17 November 2013

Focusing Chapter 9

Maharaj: Which world are you enquiring about?

Questioner: The world of my perceptions, of course.

M: The world you can perceive is a very small world indeed. And it is entirely private. Take it to be a dream and be done with it.

Q: How can I take it to be a dream? A dream does not last.

M: How long will your own world last?

Q: After all, my little world is but a part of the total.

M: Is not the idea of a total world a part of your personal world? The universe does not come to tell you that you are a part of it. It is you who have invented a totality to contain you as a part. In fact all you know is your own private world, however well you have furnished it with your imaginations and expectations.

Q: Surely, perception is not imagination!

M: What else? Perception is recognition, is it not? Something entirely unfamiliar can be sensed, but cannot be perceived. Perception involves memory.

Q: Granted, but memory does not make it illusion.

M: Perception, imagination, expectation, anticipation, illusion—all are based on memory. There are hardly any border lines between them. They just merge into each other. All are responses of memory.

Q: Still, memory is there to prove the reality of my world.

M: How much do you remember? Try to write down from memory what you were thinking, saying and doing on the 30th of the last month.

Q: Yes, there is a blank.

M: It is not so bad.
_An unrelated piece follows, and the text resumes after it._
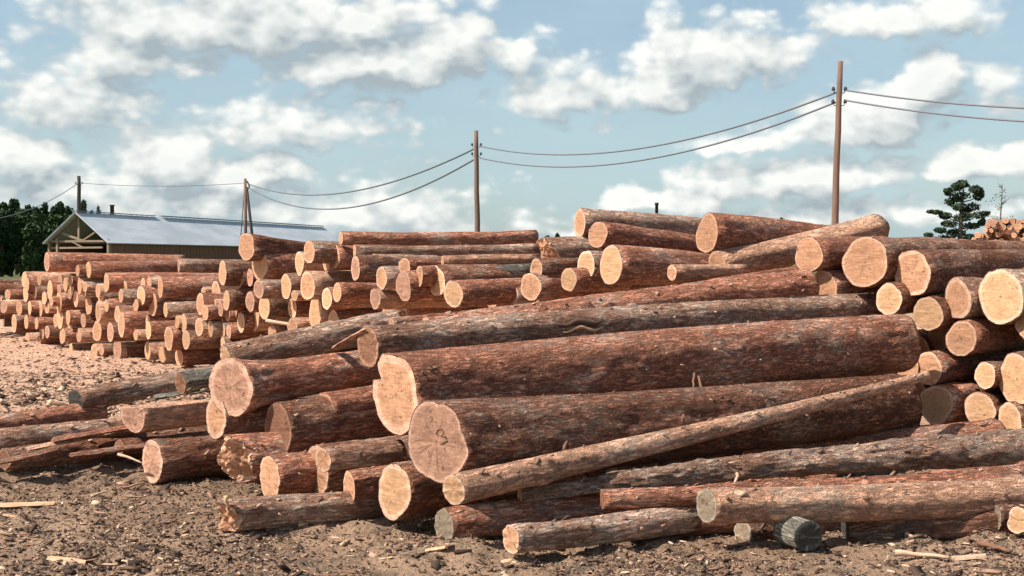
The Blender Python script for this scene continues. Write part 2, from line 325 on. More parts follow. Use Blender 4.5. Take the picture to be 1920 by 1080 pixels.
# ------------------------------------------------------------------ the log builder
ALL = []; CUT = {}
def build_log(A, B, r1, r2, bark='red', end='orange', seed=0, d1=0, d2=0, res=2, label='', group=None, flare=0.0, bow=(0, 0), splinter=False,
              split=False, rough=1.0, cat='log', far_end='brown', oval=1.0, fshape=0, name='pine_log', rim=True, notch=0):
    if bow == (0, 0) and res >= 1: q = random.uniform(.004, .011)*(Vector(B)-Vector(A)).length; a_ = random.uniform(0, 6.28); bow = (q*math.cos(a_), q*math.sin(a_))
    A, B = Vector(A), Vector(B); D = B-A; L = D.length; X = D.normalized()
    Y = Vector((0, 0, 1)).cross(X).normalized(); Z = X.cross(Y)
    mid = (A+B)/2; rm = max(r1, r2); base = mid - Z*rm
    e = empty(name, base); e.rotation_mode = 'XYZ'; e.rotation_euler = Matrix((X, Y, Z)).transposed().to_euler()
    tag(e, label, cat, group)
    nt, nx = {2: (72, max(12, int(L/.03))), 1: (36, max(8, int(L/.12))), 0: (14, 5), -1: (8, 2)}[res]
    if split: pass
    s = np.linspace(0, 1, nx)
    th = np.linspace(0, 2*np.pi, nt, endpoint=False)
    SS, TH = np.meshgrid(s, th, indexing='ij')
    x = (SS-.5)*L
    r = r1 + (r2-r1)*SS
    if flare: r = r*(1+flare*np.exp(-SS*L/.16))
    cy, cz = np.cos(TH), np.sin(TH); o = seed*13.7 + 3.1
    low = fbm(x*.7+o, cy*1.1+o, cz*1.1-o, 2)-.5
    shape = fbm(cy*1.3+o*2, cz*1.3-o, np.full_like(x, o), 2)-.5
    lob = np.random.default_rng(int(seed*37)+1); l1, l2 = lob.uniform(0, 6.28, 2)
    q_ = 1.0 if res < 2 else .6
    r = r*(1 + .10*low + (.20*q_+.1*fshape)*shape + .05*np.cos(2*TH-3.14+lob.normal(0, .5)) + q_*lob.uniform(0, .05)*np.cos(3*TH+l1) + q_*lob.uniform(0, .025)*np.cos(5*TH+l2))
    if notch: r = r*(1-notch*np.exp(-np.abs((TH-.55)/.13)**3)*np.exp(-SS*L/.5)) * (1+.10*np.exp(-((TH-1.1)/.35)**2)*np.exp(-SS*L/.5))
    if res >= 1:
        yy, zz = r*cy, r*cz
        n1 = fbm(x*3.0+o, yy*13, zz*13, 3); ridge = 1-np.abs(2*n1-1)
        n2 = fbm(x*16+o, yy*38, zz*38, 2)
        am = min(.016, .09*rm+.004)*rough
        r = r + am*(n1-.5)*1.5 + am*.6*(ridge-.6) + am*.6*(n2-.5)
        rng = np.random.default_rng(int(seed*101)+5)
        for k in range(int(L*(1.3 if res == 2 else .6)*rough)):
            kx, kt, ks, ka = rng.uniform(-.46, .46)*L, rng.uniform(0, 6.28), rng.uniform(.03, .07), rng.uniform(.006, .024)
            dth = (TH-kt+np.pi) % (2*np.pi)-np.pi
            r = r + ka*np.exp(-((x-kx)/ks)**2-((dth*rm)/(ks*.8))**2)
    y, z = r*cy, r*cz*oval
    if split: z = np.where(z > r*.35, r*.35 + .012*(fbm(x*2+o, y*30, z*0, 2)-.5), z)
    t1, t2 = math.tan(d1), math.tan(d2)
    xs = x - y*(t1*(1-SS) + t2*SS)
    if splinter:
        def Jf(a, b): return (fbm(a*11+o, b*7, a*0+o, 4)-.5)*.26 + (fbm(a*45+o, b*25, a*0, 2)-.5)*.05 - b/rm*.05
        xs = xs + Jf(y, z)*np.exp(-SS*L/.3)
    elif res == 2:   # ragged edge of the saw cut
        xs = xs + .012*(fbm(cy*4+o, cz*4, x*0, 2)-.5)*np.exp(-SS*L/.05)
    yb = y + bow[0]*4*SS*(1-SS); zb = z + bow[1]*4*SS*(1-SS)
    V = np.stack([xs, yb, zb+rm], -1)
    k = .965 if res >= 1 else .96
    def inset(i, kk, push):
        c = V[i].mean(0); q = c + (V[i]-c)*kk; q[:, 0] += push; return q
    rows = [inset(0, k, 0)] + list(V) + [inset(-1, k, 0)]
    VV = np.concatenate(rows); n = len(rows)
    I = np.arange(nt); J = (I+1) % nt
    Fq = np.concatenate([np.stack([a*nt+I, a*nt+J, (a+1)*nt+J, (a+1)*nt+I], -1)[:, ::-1] for a in range(n-1)])
    nf = int(L*(9 if rough < .9 else 16)) if res == 2 and L > .4 else 0
    if nf:
        rg = np.random.default_rng(int(seed)+900); fv = []; tn = []
        for _f in range(nf):
            sx = rg.uniform(-.49, .49)*L; q = sx/L+.5; R = r1+(r2-r1)*q; an = rg.normal(math.pi*.58, .75); ln, wd, th_ = rg.uniform(.015, .06), rg.uniform(.006, .02), rg.uniform(.002, .005)
            rdir = Vector((0, math.cos(an), math.sin(an))); tdir = Vector((0, -math.sin(an), math.cos(an))); yw = rg.uniform(-.7, .7); lift = rg.uniform(-.1, .55)
            a = (Vector((1, 0, 0))*math.cos(yw)+tdir*math.sin(yw)); bb = rdir.cross(a); a = (a+rdir*lift).normalized(); cc_ = a.cross(bb)
            p = Vector((sx, bow[0]*4*q*(1-q), rm+bow[1]*4*q*(1-q))) + rdir*(R+.002+abs(lift)*ln*.4)
            for ax in (-1, 1):
                for ay in (-1, 1):
                    for az_ in (-1, 1): fv.append(tuple(p+a*(ax*ln/2*(1 if ay > 0 else .7))+bb*(ay*wd/2)+cc_*(az_*th_/2)))
            tn += [rg.uniform(.35, .97)]*6
        Q = np.array([(0,1,3,2),(4,6,7,5),(0,4,5,1),(2,3,7,6),(0,2,6,4),(1,5,7,3)])
        n0 = len(Fq); Fq = np.concatenate([Fq, (np.arange(nf)[:, None, None]*8 + Q[None]).reshape(-1, 4)+len(VV)]); VV = np.concatenate([VV, np.array(fv)])
    b = mesh('bark', VV, Fq, BARK[bark], e)
    if nf:
        b.data.materials.append(mc); mi = np.zeros(len(Fq), dtype=np.int32); mi[n0:] = 1; b.data.polygons.foreach_set('material_index', mi)
        ta = b.data.attributes.new('tone', 'FLOAT', 'FACE'); ta.data.foreach_set('value', np.concatenate([np.zeros(n0), tn]).astype(np.float32))
    def cap(i, sign, mt, spl):
        ring = V[i]; c = ring.mean(0); rr = ([k, .9, .8, .7, .6, .5, .4, .3, .2, .1] if spl else [k, .86, .7, .5, .3, .12]) if res >= 1 else [k, .5]
        rows, rn = [], []
        for q in rr:
            p = c + (ring-c)*q; p[:, 0] += sign*.002
            if spl and sign < 0: p[:, 0] = -L/2 - (p[:, 1])*t1 + Jf(p[:, 1], p[:, 2]-rm) - .003
            elif False:
                p[:, 0] += (fbm(p[:, 1]*26+seed, p[:, 2]*26, p[:, 1]*0, 3)-.5)*.06*(1-q*.8)
            elif res >= 1: p[:, 0] += (fbm(p[:, 1]*14+seed, p[:, 2]*40, p[:, 1]*0, 2)-.5)*.010*(q < .9)
            rows.append(p); rn += [q]*nt
        cc0 = c.copy()
        if spl and sign < 0: cc0[0] = -L/2 - c[1]*t1 + float(Jf(np.array([c[1]]), np.array([c[2]-rm]))[0])
        vv = np.concatenate(rows+[cc0[None, :]]); rn.append(0.0)
        ff = []
        for a in range(len(rr)-1):
            for j in range(nt):
                q4 = [a*nt+j, a*nt+(j+1) % nt, (a+1)*nt+(j+1) % nt, (a+1)*nt+j]; ff.append(q4 if sign < 0 else q4[::-1])
        a = len(rr)-1
        for j in range(nt):
            q3 = [a*nt+j, a*nt+(j+1) % nt, len(vv)-1]; ff.append(q3 if sign < 0 else q3[::-1])
        ff = [f[::-1] for f in ff]
        oo = mesh('cut_face', vv, ff, mt, e, smooth=not spl)
        at_ = oo.data.attributes.new('rn', 'FLOAT', 'POINT'); at_.data.foreach_set('value', np.array(rn, dtype=np.float32))
        a2 = oo.data.attributes.new('cs', 'FLOAT_VECTOR', 'POINT'); cs = np.stack([np.cos(th), np.sin(th), 0*th], -1); cs = np.concatenate([cs]*len(rr)+[np.zeros((1, 3))]); a2.data.foreach_set('vector', cs.ravel().astype(np.float32))
        return oo
    cap(0, -1, END[end], splinter); cap(-1, 1, END[far_end], False)
    ALL.append((e, A, B, r1, r2)); CUT[e.name] = d1
    return e, L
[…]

You do remember a lot—unconscious memory makes the world in which you live so familiar.

Q: Admitted that the world in which I live is subjective and partial. What about you? In what kind of world do you live?

M: My world is just like yours. I see, I hear, I feel, I think, I speak and act in a world I perceive, just like you. But with you it is all, with me it is nothing. Knowing the world to be a part of myself, I pay it no more attention than you pay to the food you have eaten. While being prepared and eaten, the food is separate from you and your mind is on it; once swallowed, you become totally unconscious of it. I have eaten up the world and I need not think of it any more.

Q: Don’t you become completely irresponsible?

M: How could I? How can I hurt something which is one with me. On the contrary, without thinking of the world, whatever I do will be of benefit to it. Just as the body sets itself right unconsciously, so am I ceaselessly active in setting the world right.